Task:
Every line must be returned precisely as it is written.

Given material:
§
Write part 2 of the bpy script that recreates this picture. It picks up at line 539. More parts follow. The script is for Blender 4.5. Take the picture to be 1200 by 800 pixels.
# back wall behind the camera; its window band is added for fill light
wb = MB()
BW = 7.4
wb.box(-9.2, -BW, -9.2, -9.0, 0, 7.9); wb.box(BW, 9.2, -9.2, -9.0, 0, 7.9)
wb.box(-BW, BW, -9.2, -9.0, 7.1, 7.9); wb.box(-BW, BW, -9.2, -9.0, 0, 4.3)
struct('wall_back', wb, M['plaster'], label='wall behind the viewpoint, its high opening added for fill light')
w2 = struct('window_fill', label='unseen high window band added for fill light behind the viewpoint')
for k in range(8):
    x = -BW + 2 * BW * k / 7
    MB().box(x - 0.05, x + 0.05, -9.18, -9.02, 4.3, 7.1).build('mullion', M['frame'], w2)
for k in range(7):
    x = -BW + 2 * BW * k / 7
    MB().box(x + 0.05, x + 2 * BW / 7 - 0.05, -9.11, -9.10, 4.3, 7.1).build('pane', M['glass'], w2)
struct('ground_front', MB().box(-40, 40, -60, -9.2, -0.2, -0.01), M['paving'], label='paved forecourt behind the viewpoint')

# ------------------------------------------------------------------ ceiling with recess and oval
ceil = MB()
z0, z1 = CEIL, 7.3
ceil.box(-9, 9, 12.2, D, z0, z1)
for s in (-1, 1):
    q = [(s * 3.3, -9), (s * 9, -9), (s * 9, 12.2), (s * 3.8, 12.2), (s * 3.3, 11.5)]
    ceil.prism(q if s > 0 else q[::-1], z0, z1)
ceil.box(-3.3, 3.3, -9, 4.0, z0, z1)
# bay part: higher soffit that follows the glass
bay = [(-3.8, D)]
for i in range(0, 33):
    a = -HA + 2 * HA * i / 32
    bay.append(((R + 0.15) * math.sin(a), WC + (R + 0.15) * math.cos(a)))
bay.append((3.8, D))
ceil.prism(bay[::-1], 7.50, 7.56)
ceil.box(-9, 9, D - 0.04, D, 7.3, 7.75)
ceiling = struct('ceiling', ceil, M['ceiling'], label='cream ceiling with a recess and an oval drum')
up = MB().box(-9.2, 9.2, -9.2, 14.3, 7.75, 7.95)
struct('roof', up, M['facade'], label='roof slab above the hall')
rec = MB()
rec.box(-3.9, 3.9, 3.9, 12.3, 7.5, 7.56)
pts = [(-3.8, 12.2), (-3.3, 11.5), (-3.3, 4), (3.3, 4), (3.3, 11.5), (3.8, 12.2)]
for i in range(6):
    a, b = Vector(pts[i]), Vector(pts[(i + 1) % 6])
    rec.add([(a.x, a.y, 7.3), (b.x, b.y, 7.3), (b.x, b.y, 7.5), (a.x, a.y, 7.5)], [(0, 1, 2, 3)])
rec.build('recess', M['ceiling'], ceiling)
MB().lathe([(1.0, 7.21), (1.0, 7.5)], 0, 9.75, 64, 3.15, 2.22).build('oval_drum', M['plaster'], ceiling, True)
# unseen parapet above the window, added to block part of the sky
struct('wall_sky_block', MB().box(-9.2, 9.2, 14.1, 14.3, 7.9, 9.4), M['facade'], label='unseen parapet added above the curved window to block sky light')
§
Task solution:
Write part 2 of the bpy script that recreates this picture. It picks up at line 539. More parts follow. The script is for Blender 4.5. Take the picture to be 1200 by 800 pixels.
# back wall behind the camera; its window band is added for fill light
wb = MB()
BW = 7.4
wb.box(-9.2, -BW, -9.2, -9.0, 0, 7.9); wb.box(BW, 9.2, -9.2, -9.0, 0, 7.9)
wb.box(-BW, BW, -9.2, -9.0, 7.1, 7.9); wb.box(-BW, BW, -9.2, -9.0, 0, 4.3)
struct('wall_back', wb, M['plaster'], label='wall behind the viewpoint, its high opening added for fill light')
w2 = struct('window_fill', label='unseen high window band added for fill light behind the viewpoint')
for k in range(8):
    x = -BW + 2 * BW * k / 7
    MB().box(x - 0.05, x + 0.05, -9.18, -9.02, 4.3, 7.1).build('mullion', M['frame'], w2)
for k in range(7):
    x = -BW + 2 * BW * k / 7
    MB().box(x + 0.05, x + 2 * BW / 7 - 0.05, -9.11, -9.10, 4.3, 7.1).build('pane', M['glass'], w2)
struct('ground_front', MB().box(-40, 40, -60, -9.2, -0.2, -0.01), M['paving'], label='paved forecourt behind the viewpoint')

# ------------------------------------------------------------------ ceiling with recess and oval
ceil = MB()
z0, z1 = CEIL, 7.3
ceil.box(-9, 9, 12.2, D, z0, z1)
for s in (-1, 1):
    q = [(s * 3.3, -9), (s * 9, -9), (s * 9, 12.2), (s * 3.8, 12.2), (s * 3.3, 11.5)]
    ceil.prism(q if s > 0 else q[::-1], z0, z1)
ceil.box(-3.3, 3.3, -9, 4.0, z0, z1)
# bay part: higher soffit that follows the glass
bay = [(-3.8, D)]
for i in range(0, 33):
    a = -HA + 2 * HA * i / 32
    bay.append(((R + 0.15) * math.sin(a), WC + (R + 0.15) * math.cos(a)))
bay.append((3.8, D))
ceil.prism(bay[::-1], 7.50, 7.56)
ceil.box(-9, 9, D - 0.04, D, 7.3, 7.75)
ceiling = struct('ceiling', ceil, M['ceiling'], label='cream ceiling with a recess and an oval drum')
up = MB().box(-9.2, 9.2, -9.2, 14.3, 7.75, 7.95)
struct('roof', up, M['facade'], label='roof slab above the hall')
rec = MB()
rec.box(-3.9, 3.9, 3.9, 12.3, 7.5, 7.56)
pts = [(-3.8, 12.2), (-3.3, 11.5), (-3.3, 4), (3.3, 4), (3.3, 11.5), (3.8, 12.2)]
for i in range(6):
    a, b = Vector(pts[i]), Vector(pts[(i + 1) % 6])
    rec.add([(a.x, a.y, 7.3), (b.x, b.y, 7.3), (b.x, b.y, 7.5), (a.x, a.y, 7.5)], [(0, 1, 2, 3)])
rec.build('recess', M['ceiling'], ceiling)
MB().lathe([(1.0, 7.21), (1.0, 7.5)], 0, 9.75, 64, 3.15, 2.22).build('oval_drum', M['plaster'], ceiling, True)
# unseen parapet above the window, added to block part of the sky
struct('wall_sky_block', MB().box(-9.2, 9.2, 14.1, 14.3, 7.9, 9.4), M['facade'], label='unseen parapet added above the curved window to block sky light')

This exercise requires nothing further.